If it hasn’t significantly changed how you do things, then I think we need a significant change in leadership at the DMV.
It is all too easy to slur government workers, after all they can NOT respond!! They are a safe easy target for some journalists!!
I am not forgiving any errors DMV may have made.
However my personal experience in the last couple of years in getting a plate for my old home made trailer and getting a veterans plate for my motorcycle, in both cases my request was curiously finished in minutes. Thank you DMV
Well, hooray. The DMV can handle white people’s business without issue. C’mon, now. My interactions with the DMV are much like yours, painless and trouble-free. But the problems with voter registrations and immigrant applications are well and widely documented.
I have one issue with this entry. You automatically attribute bias to the DMV detective’s statement that, “we are being over run (sic) by immigrants.”

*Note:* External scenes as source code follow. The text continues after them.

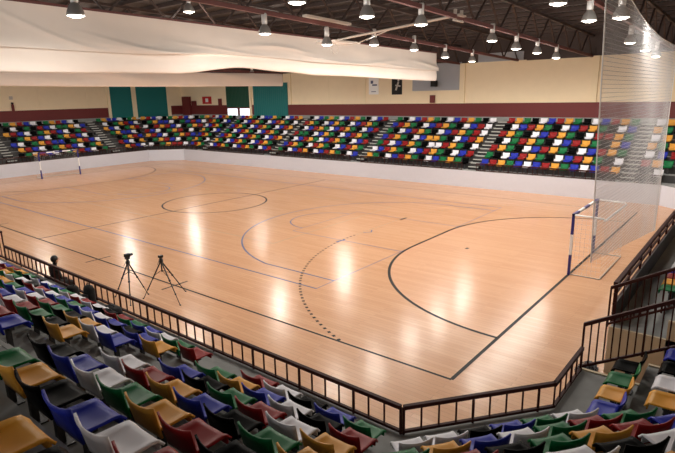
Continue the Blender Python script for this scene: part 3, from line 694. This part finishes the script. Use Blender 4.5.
# ------------------------------------------------------------------ person sitting at the courtside
def skin_body(name, joints, edges, m, parent):
    me = bpy.data.meshes.new(name); off = parent.location
    me.from_pydata([tuple(Vector(p)-off) for p, r in joints], edges, []); o = bpy.data.objects.new(name, me); COL.objects.link(o); o.parent = parent
    mod = o.modifiers.new('skin', 'SKIN')
    for v, (p, r) in zip(me.skin_vertices[0].data, joints): v.radius = (r, r)
    me.skin_vertices[0].data[0].use_root = True
    o.modifiers.new('sub', 'SUBSURF').levels = 2; o.modifiers['sub'].render_levels = 2
    me.materials.append(m); return o
PX_, PY_ = -11.85, -2.9
t = thing('person', 'person in black with dark hair sitting at courtside behind the near railing', 'person', (PX_, PY_, 0))
J = [((PX_, PY_, .52), .16), ((PX_, PY_+.0, .72), .15), ((PX_, PY_-.01, .95), .17), ((PX_, PY_, 1.07), .08), ((PX_, PY_+.03, 1.14), .055), ((PX_, PY_+.05, 1.28), .09),
     ((PX_-.2, PY_, 1.02), .065), ((PX_-.26, PY_+.05, .76), .05), ((PX_-.16, PY_+.27, .66), .04), ((PX_+.2, PY_, 1.02), .065), ((PX_+.26, PY_+.05, .76), .05), ((PX_+.16, PY_+.27, .66), .04),
     ((PX_-.1, PY_+.05, .52), .1), ((PX_-.13, PY_+.42, .52), .075), ((PX_-.13, PY_+.45, .1), .05), ((PX_-.13, PY_+.58, .045), .04),
     ((PX_+.1, PY_+.05, .52), .1), ((PX_+.13, PY_+.42, .52), .075), ((PX_+.13, PY_+.45, .1), .05), ((PX_+.13, PY_+.58, .045), .04)]
E_ = [(0,1),(1,2),(2,3),(3,4),(4,5),(2,6),(6,7),(7,8),(2,9),(9,10),(10,11),(0,12),(12,13),(13,14),(14,15),(0,16),(16,17),(17,18),(18,19)]
skin_body('body', J, E_, MT['black'], t)
h = MB(); h.ball((PX_, PY_+.06, 1.29), .082, .1, .115, 18); h.ball((PX_, PY_+.165, 1.285), .016, .02, .025, 8); h.ball((PX_-.082, PY_+.06, 1.285), .012, .022, .032, 8); h.ball((PX_+.082, PY_+.06, 1.285), .012, .022, .032, 8)
h.ball((PX_, PY_+.155, 1.235), .025, .012, .008, 8); fc = h.build('face', MT['skin'], t, True)
h = MB(); h.ball((PX_-.03, PY_+.15, 1.31), .012, .012, .008, 8); h.ball((PX_+.03, PY_+.15, 1.31), .012, .012, .008, 8); h.build('eyes', MT['black'], fc, True, base=t)
h = MB(); h.ball((PX_, PY_+.035, 1.315), .1, .108, .115, 18); h.build('hair', MT['hair'], t, True)
for sx in (-1, 1):
    h = MB(); c0 = Vector((PX_+sx*.16, PY_+.29, .655)); h.ball(c0, .04, .05, .02, 10)
    for i, (dx, L) in enumerate(((-.03, .07), (-.01, .085), (.01, .08), (.03, .06))): h.tube([c0+Vector((dx, .03, 0)), c0+Vector((dx, .03+L*.6, .0)), c0+Vector((dx, .03+L, -.03))], [.011, .01, .007], 6)
    h.tube([c0+Vector((-sx*.035, 0, 0)), c0+Vector((-sx*.06, .04, -.01))], [.012, .009], 6); h.build('hand', MT['skin'], t, True)
t = thing('chair', 'plain black chair under the person sitting at courtside', 'chair', (PX_, PY_, 0))
MB().box(PX_-.22, PX_+.22, PY_-.2, PY_+.24, .36, .4).build('seat', MT['black'], t); MB().box(PX_-.2, PX_+.2, PY_-.25, PY_-.21, .4, .85).build('backrest', MT['black'], t)
for dx in (-.19, .19):
    for dy in (-.2, .2): MB().bar((PX_+dx, PY_+dy, 0), (PX_+dx, PY_+dy, .37), .03).build('leg', MT['blackmetal'], t)

# ------------------------------------------------------------------ netting heaped at the passage
m = MB(); random.seed(3)
for i in range(26):
    a = random.uniform(0, 6.28); pts = []
    for j in range(9):
        a += random.uniform(-.9, .9); rr = .32*random.random()**.5; pts.append((2.2+rr*math.cos(a)*.7, 2.0+rr*math.sin(a)*1.3, .03+.22*random.random()*(1-rr*2)))
    m.tube(pts, .012, 5)
o = m.build('folded_net', MT['grey']); origin(o, (2.2, 2.0, 0)); tag(o, 'dark heap of folded netting on the floor beside passage railing', 'net')
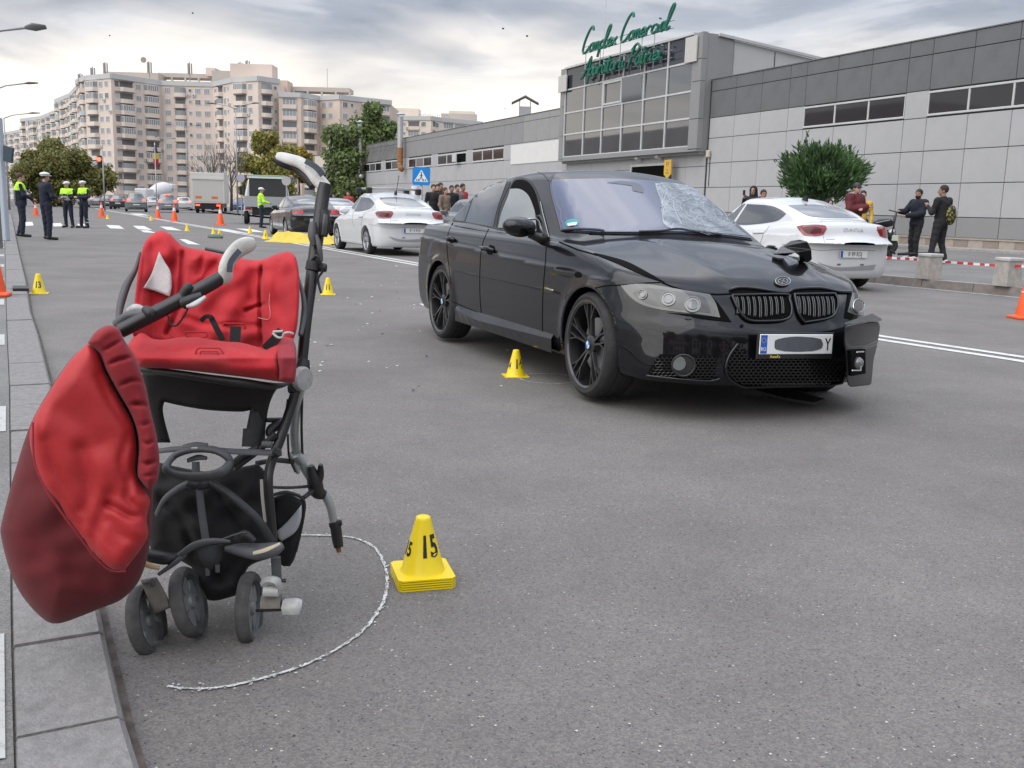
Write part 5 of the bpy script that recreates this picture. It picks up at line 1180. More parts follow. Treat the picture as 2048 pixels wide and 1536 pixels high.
def block(name_label, pts, floors, z0, fh, m, seed, plan, depth=16, roof=1.2, name='apartment_block', lit=.03):
 """pts: (px, Y) corners of the street facade, left to right; plan: column pattern string repeated by metre spacing"""
 r = random.Random(seed); W = []
 for px_, Y in pts:
  p = at(px_, 390, Y); W.append(Vector((p.x, p.y, 0)))
 t = thing(name, name_label, 'building', tuple(W[0])); O = W[0].copy()
 zt = z0 + floors * fh; n = len(W)
 back = [w + Vector((0, depth, 0)) for w in W]
 v = [w - O + Vector((0, 0, -6)) for w in W] + [w - O + Vector((0, 0, zt)) for w in W] + [w - O + Vector((0, 0, -6)) for w in back] + [w - O + Vector((0, 0, zt)) for w in back]
 f = [(i, i + 1, n + i + 1, n + i) for i in range(n - 1)] + [(n + i, n + i + 1, 3 * n + i + 1, 3 * n + i) for i in range(n - 1)] + [(0, n, 3 * n, 2 * n), (n - 1, 3 * n - 1, 4 * n - 1, 2 * n - 1)]
 f += [(2 * n + i + 1, 2 * n + i, 3 * n + i, 3 * n + i + 1) for i in range(n - 1)]
 o = mesh('wall', v, f, m, t)
 # parapet
 b = MB()
 for i in range(n - 1):
  a, c = W[i] - O, W[i + 1] - O; d = (c - a).normalized(); nn = Vector((d.y, -d.x, 0)) * .25
  b.hexa([a + nn + Vector((0, 0, zt)), c + nn + Vector((0, 0, zt)), c - nn + Vector((0, 0, zt)), a - nn + Vector((0, 0, zt)), a + nn + Vector((0, 0, zt + roof)), c + nn + Vector((0, 0, zt + roof)), c - nn + Vector((0, 0, zt + roof)), a - nn + Vector((0, 0, zt + roof))])
 b.build('parapet', mat('parapet_grey', (.50, .50, .49), .85, var=.1), t)
 cnt = 0
 for i in range(n - 1):
  a, c = W[i] - O, W[i + 1] - O; L_ = (c - a).length; d = (c - a).normalized(); nn = Vector((d.y, -d.x, 0)); rot = math.atan2(d.y, d.x)
  x = .9; k = 0; colr = []
  while x < L_ - 1.4:
   ty = plan[(k + seed * 3 + i * 5) % len(plan)]; w = {'w': 1.5, 's': .9, 'b': 4.2, 'c': 3.2, 'l': 3.6, '.': 1.2}[ty]
   if x + w > L_ - .4:
    if x + 1.5 > L_ - .3: break
    ty, w = 'w', 1.5
   colr.append((ty, x, w)); x += w + {'w': .9, 's': .8, 'b': .6, 'c': .6, 'l': .6, '.': 0}[ty]; k += 1
  for fl in range(floors):
   for ty, x, w in colr:
    zc_ = z0 + fl * fh; P = a + d * x + Vector((0, 0, zc_)); t2 = ty; rn = r.random()
    if t2 == 'b' and rn < .22: t2 = 'c'
    elif t2 == 'c' and rn < .15: t2 = 'b'
    g = 2 if rn > 1 - lit else (1 if r.random() < .3 else 0)
    if t2 in 'ws':
     def bw(w=w, g=g):
      q = MB(); hh = 1.35 if w > 1 else .9; z = .95 if w > 1 else 1.25
      q.k = 0; q.box((0, -.10, z), (w, .02, z + hh)); q.k = 1 + g; nn_ = 3 if w > 1 else 1; pw = (w - .1) / nn_
      for j in range(nn_): q.box((.08 + j * pw, -.105, z + .08), (.02 + (j + 1) * pw, -.10, z + hh - .08))
      return q
     o = shared(('w', w, g), bw, [M_BFR, M_BWIN, M_BWIN2, M_BLIT], 'window', t)
    elif t2 == 'b':
     v2 = r.choice((0, 0, 1)) ; op = r.random() < .35
     def bb(w=w, v2=v2, op=op, g=g):
      q = MB(); dp = -1.1; s_ = .5
      pol = [(0, 0), (s_, dp), (w - s_, dp), (w, 0)]
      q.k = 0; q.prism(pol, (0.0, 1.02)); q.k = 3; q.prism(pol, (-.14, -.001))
      if op: q.k = 2; q.box((.3, -.06, 1.0), (w - .3, .0, 2.4)); q.k = 3; q.prism(pol, (2.5, 2.62))
      else:
       pi = [(.08, 0), (s_ + .03, dp + .08), (w - s_ - .03, dp + .08), (w - .08, 0)]
       q.k = 1 if g < 2 else 5; q.prism(pi, (1.02, 2.3)); q.k = 4; q.prism([(x_, y_ - .03) for x_, y_ in pi], (2.3, 2.42))
       for j in range(6): xx = s_ + (w - 2 * s_) * j / 5; q.box((xx - .05, dp + .0, 1.02), (xx + .05, dp + .10, 2.3))
      return q
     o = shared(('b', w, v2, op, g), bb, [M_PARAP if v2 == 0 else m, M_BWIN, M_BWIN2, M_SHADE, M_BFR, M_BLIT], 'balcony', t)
    elif t2 == 'c':
     op = r.random() < .4; bl = r.random() < .12
     def bc_(w=w, op=op, bl=bl):
      q = MB(); pol = [(w / 2 + w / 2 * math.cos(a_), -1.15 * math.sin(a_)) for a_ in [math.pi * j / 7 for j in range(8)]]
      q.k = 3; q.prism(pol[::-1], (-.14, .0)); q.k = 0; q.prism(pol[::-1], (.0, 1.0)); q.k = 2; q.box((.3, -.05, 1.0), (w - .3, 0, 2.45))
      if not op: q.k = 1; q.prism([(w / 2 + (w / 2 - .12) * math.cos(a_), -1.03 * math.sin(a_)) for a_ in [math.pi * j / 7 for j in range(8)]][::-1], (1.0, 2.25))
      return q
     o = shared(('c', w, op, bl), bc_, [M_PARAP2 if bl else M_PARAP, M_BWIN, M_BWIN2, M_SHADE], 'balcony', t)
    else:
     op = r.random() < .5
     def bl_(w=w, op=op, g=g):
      q = MB(); q.k = 0; q.box((0, -.25, 0), (w, .0, 1.0)); q.k = 2 if op else 1; q.box((.1, -.12, 1.0), (w - .1, 0, 2.35)); q.k = 3; q.box((0, -.26, 2.35), (w, 0, 2.5))
      if not op:
       q.k = 4
       for j in range(5): xx = .1 + (w - .2) * j / 4; q.box((xx - .05, -.16, 1.), (xx + .05, -.12, 2.35))
      return q
     o = shared(('l', w, op, g), bl_, [m, M_BWIN, M_BWIN2, M_SHADE, M_BFR], 'balcony', t)
    o.location = P; o.rotation_euler = (0, 0, rot); cnt += 1
    if r.random() < .12:
     def ac():
      q = MB(); q.k = 0; q.box((0, -.4, 0), (.85, -.02, .6)); q.k = 1; q.lathe([(.02, -.41), (.22, -.41), (.22, -.405)], 10, axis='Y', mat=Matrix.Translation((.38, 0, .3))); return q
     e = shared('ac', ac, [M_ACW, M_BWIN2], 'air_conditioner', t); e.location = P + d * (w + .15) + Vector((0, 0, .2)); e.rotation_euler = (0, 0, rot)
 return t, O, W, zt, cnt
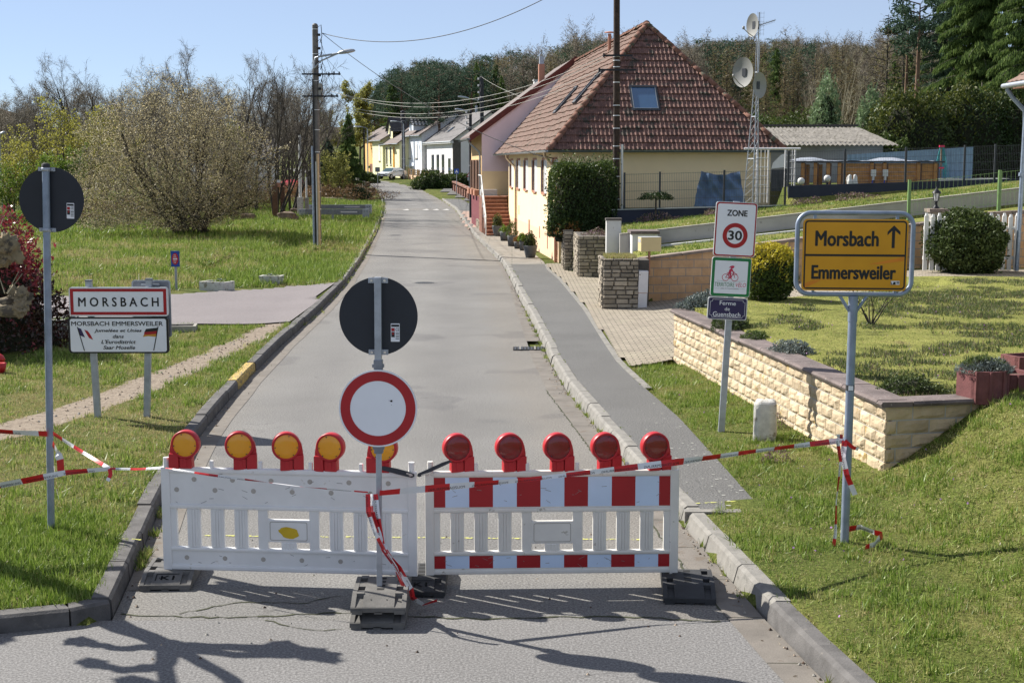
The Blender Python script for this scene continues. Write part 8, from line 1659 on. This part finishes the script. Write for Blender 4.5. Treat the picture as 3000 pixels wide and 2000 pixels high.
okL = lambda x, y: x < Lx(y)-.16 and y > fy(x)+.19 and not (29.4 < y < 40.5 and -40 < x and (y < 39.4+.8*(x+4.8)*.55 if x > -9 else y < 36.5))
def vis(x, y, m=60): q = 1500+CF*x/(y+.4); return -m < q < 3000+m
grass('grass', (-5.2,8.6,-3.1,13.5), 640, 9, .072, .0095, dry, 1, .03, .75, lambda x, y: okL(x, y) and vis(x, y)); grass('grass', (-8.5,13.5,-3.5,30), 240, 8, .085, .014, dry, 2, .045, .8, lambda x, y: okL(x, y) and vis(x, y))
grass('grass', (-17,36,-4.8,56), 105, 8, .17, .026, lambda x, y: dry(x, y)+.06-.35*ss((x+9)/2)*ss((50-y)/4), 3, .075, .8, lambda x, y: okL(x, y) and vis(x, y)); grass('grass', (-32,56,-5.5,112), 30, 7, .24, .042, lambda x, y: dry(x, y)+.04, 4, .16, .7, lambda x, y: okL(x, y) and vis(x, y))
okR = lambda x, y: vis(x, y) and x > (max(Rk(y)+.21, Ex(y)+.04) if y > 13.36 else Rk(y)+.21) and (y < 14.2 or x < wallx(min(y, 24))-.03) and y < 23.4
NW = lambda x, y: not (y > 14.5+.24*(x-3.95) and x < WC.x+.2); okS = lambda x, y: vis(x, y) and NW(x, y); okV = lambda x, y: okR(x, y) and x < 3.95
for a_, k_, sd in (((1.7,8.8,3.95,24), okV, 5), ((3.9,9.3,6.9,15.7), okS, 6)):
    grass('grass', a_, 640, 8, .05, .0105, lambda x, y: dry(x, y)+.10+.25*nz(x, y+50, 6.), sd, .04, 1.5, k_)
    grass('grass', a_, 170, 10, .085, .0105, lambda x, y: dry(x, y)-.16, sd+10, .032, .8, lambda x, y, k_=k_: k_(x, y) and nz(x+5, y+2, 1.1)+.6*nz(x, y, 3.1) > .0)
okU = lambda x, y: vis(x, y) and x > wallx(min(y, 24))+(.35 if y > 15.1 else 1.3) and y < 25+.72*(x-3.3) and y < 31.2 and gz(x, y) > .8
leafmat('blade_dark', [(.045,.080,.020), (.085,.13,.035), (.13,.15,.06), (.17,.11,.10)], .3, .5)
MATS['blade_keep'] = MATS['blade_lush']
grass('grass', (3.0,14.9,12.6,31.2), 420, 7, .038, .013, lambda x, y: .82+.25*nz(x, y, 2.5), 7, .06, 1.6, okU)
MATS['blade_lush'] = MATS['blade_mid0'] = MATS['blade_dark']
grass('grass', (3.0,14.9,12.6,31.2), 210, 10, .055, .015, lambda x, y: .2+.25*nz(x, y, 3.), 17, .055, .9, lambda x, y: okU(x, y) and nz(x*.6+40, y, .55)+.55*nz(x, y, 1.9) > .10)
MATS['blade_lush'] = MATS['blade_keep']
grass('grass', (3.1,38.6,17.5,45), 110, 8, .08, .022, lambda x, y: dry(x, y)+.10, 8, .08, 1.1, vis); grass('grass', (3.3,34.2,10.5,38), 70, 7, .08, .02, lambda x, y: dry(x, y), 9, .08, .8, lambda x, y: vis(x, y) and y > 33.9+.158*(x-3.2))
rng = R_(12); n = 2600; T = np.stack([rng.uniform(2.17,2.88,n), rng.uniform(32.35,33.4,n), np.full(n, 1.30)], 1); V = np.stack([T+np.array([-.009,0,0]), T+np.array([.009,0,0]), T+np.stack([rng.normal(0,.03,n), rng.normal(0,.03,n), rng.uniform(.03,.11,n)], 1)], 1).reshape(-1,3); o = link_mesh('grass', fastmesh('grass', V, np.arange(3*n).reshape(-1,3), ['blade_mid','blade_dry'], rng.integers(0,2,n))); o['kind'] = 'stuff'
# weeds in the gutters and joints, verge tufts hanging over the corner kerb
n = 3000; T = []
for k in range(n//7):
    q = rng.random()
    if q < .45:
        y = rng.uniform(10.9, 13.5)+abs(rng.normal(0, .4)); x = Lx(y)+.03+abs(rng.normal(0, .03)); z = .0
        if nz(0, y, 1.7) < .05: continue
    elif q < .62: y = rng.uniform(30, 60); x = Lx(y)+.06+rng.normal(0, .03); z = .0
    elif q < .8: y = rng.uniform(6.3, 34); y = round(y)+rng.normal(0, .04) if rng.random() < .6 else y; x = Rk(y)+rng.normal(0, .015)-.01; z = .0
    else: y = rng.uniform(14, 44); x = (Rk(y)+.2 if rng.random() < .5 else Ex(y)+.02)+rng.normal(0, .012); z = .13
    for j in range(7): T.append((x+rng.normal()*.014, y+rng.normal()*.02, z))
T = np.array(T); n = len(T); l = np.where(T[:,2] > .1, .022, .075)*rng.uniform(.4, 1.3, n); V = np.stack([T+np.array([-.006,0,0]), T+np.array([.006,0,0]), T+np.stack([rng.normal(0,.5,n)*l, rng.normal(0,.5,n)*l, l], 1)], 1).reshape(-1,3); o = link_mesh('weeds', fastmesh('weeds', V, np.arange(3*n).reshape(-1,3), ['blade_lush','blade_mid'], rng.integers(0,2,n))); o['kind'] = 'stuff'
# dead leaves, straw and pale crumbs lying in the turf and along the kerbs
P = []
for k in range(900):
    y = rng.uniform(8.8, 24); x = rng.uniform(-8, 7)
    if okL(x, y) or okV(x, y) or (y < 14 and okS(x, y) and x > Rk(y)+.2): P.append((x, y, gz(x, y)+.02))
    elif rng.random() < .14 and y < 14: P.append((Rk(y)-abs(rng.normal(0, .06))-.01, y, .012))
leafmat('litter', [(.34,.27,.18), (.50,.44,.34), (.20,.13,.08), (.62,.58,.50)], .2); v, f = cards(np.array(P), .032, rng, .35, None, 0); o = link_mesh('leaf_litter', fastmesh('leaf_litter', v, f, ['litter'])); o['kind'] = 'stuff'
# tiny violet flowers in the right-hand turf
P = []
for k in range(620):
    y = rng.uniform(9.5, 30); x = rng.uniform(2.4, 9)
    if (okR(x, y) or okU(x, y) or (y < 14.5 and x > 3.5)) and nz(x, y, .8) > .02: P.append((x, y, gz(x, y)+.035))
leafmat('violet', [(.36,.16,.46), (.46,.26,.55), (.30,.10,.34)], .3); v, f = cards(np.array(P), .022, rng, .9); o = link_mesh('wild_flowers', fastmesh('wild_flowers', v, f, ['violet'])); o['kind'] = 'stuff'
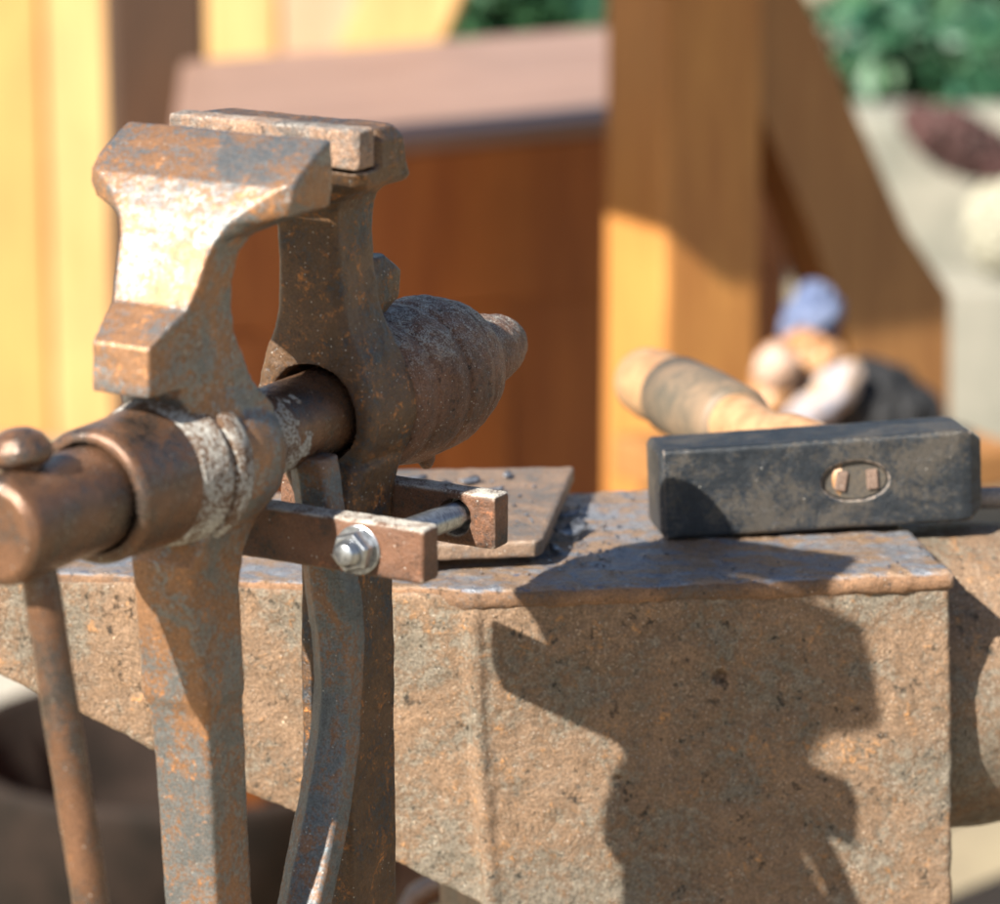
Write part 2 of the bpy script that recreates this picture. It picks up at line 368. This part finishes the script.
# screw --------------------------------------------------------------
bm = bmesh.new()
lathe(bm, [(-17.35, 1.35), (-17.15, 1.6), (-16.9, 1.66), (-12.0, 1.62), (-11.8, 1.5), (-9, 1.5)], YAX, 96)
lathe(bm, [(-9.5, 1.45), (6.0, 1.45)], YAX, 96)
vpart('screw', forge(bm, .075, 2, ((2.0, .06, 2), (.6, .035, 3))), M_screw)
bm = bmesh.new()
lathe(bm, [(-12.5, 1.78), (-12.45, 2.0), (-12.25, 2.14), (-12.0, 2.12), (-10.4, 2.16), (-9.0, 2.24), (-8.7, 2.2)], YAX, 96)
cut = bmesh.new(); lathe(cut, [(-14, 1.74), (-11.2, 1.70)], YAX)
vpart('collar', forge(bm, .07, 2, ((2.0, .06, 2), (.6, .03, 3)), [cut]), M_screw)
bm = bmesh.new()
lathe(bm, [(-9.7, 2.1), (-9.5, 2.25), (-8.9, 2.36), (-8.4, 2.46), (-8.24, 2.46), (-8.2, 2.25), (-8.08, 2.25), (-8.04, 2.52), (-7.75, 2.6), (-7.3, 2.56), (-6.9, 2.3)], YAX, 96)
vpart('washer', forge(bm, .06, 1, ((1.2, .07, 3), (.3, .035, 3))), M_dust)
# caked dust on the screw between the jaws
bm = bmesh.new(); lathe(bm, [(-4.9, 1.50), (-4.3, 1.50), (-3.2, 1.47), (-2.2, 1.43), (-1.6, 1.38), (-1.4, 1.2)], YAX, 96)
vpart('dust_cake', forge(bm, .06, 1, ((.9, .22, 3), (.25, .06, 2))), M_dust)

# handle -------------------------------------------------------------
hd = Vector((.157, 0, -1)).normalized(); h0 = Vector((0.055, -15.5, 0))
bm = bmesh.new(); lathe(bm, [(-1.9, .56), (0, .56), (12, .57), (34, .57)], frame(hd, h0), 40)
hb = vpart('handle_bar', forge(bm, .09, 2, ((2.2, .10, 2), (.5, .03, 3))), M_screw)
for z0, sg in ((-1.62, -1), (33.8, 1)):
    bm = bmesh.new(); lathe(bm, [(0, .5), (.06, .78), (.28, 1.0), (.6, .98), (.95, .75), (1.15, .4), (1.2, .1)], frame(hd * sg, h0 + hd * z0), 40)
    vpart('knob', forge(bm, .06, 2, ((1.0, .05, 2),)), M_screw, hb)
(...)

This was in fact very true. As you know by reading the VTDigger article, there was a legitimate problem of undocumented immigrants with absolutely no connection to Vermont attempting to obtain a Vermont driver ID.
The simple reality is that this program is a Vermont program designed to address the needs of Vermont undocumented immigrants. It is not fair to automatically attribute malice to a DMV employee solely for expressing concern over fraud occurring within the system.
You focus on that one statement, but this was the same detective that referred to “aliens” and made a habit of turning over all available information to ICE. That might be malice or merely overzealousness, but either way, the actions of him and some of his colleagues were contradictory to the intent of the privilege-card program.
Uh… no. You were the one who focused on this statement, to the point that you quoted it verbatim. And the reality is that this single statement was very justifiable. It may not change the overall premise, but this was a rotten carrot in an otherwise tasty stew that you cooked up.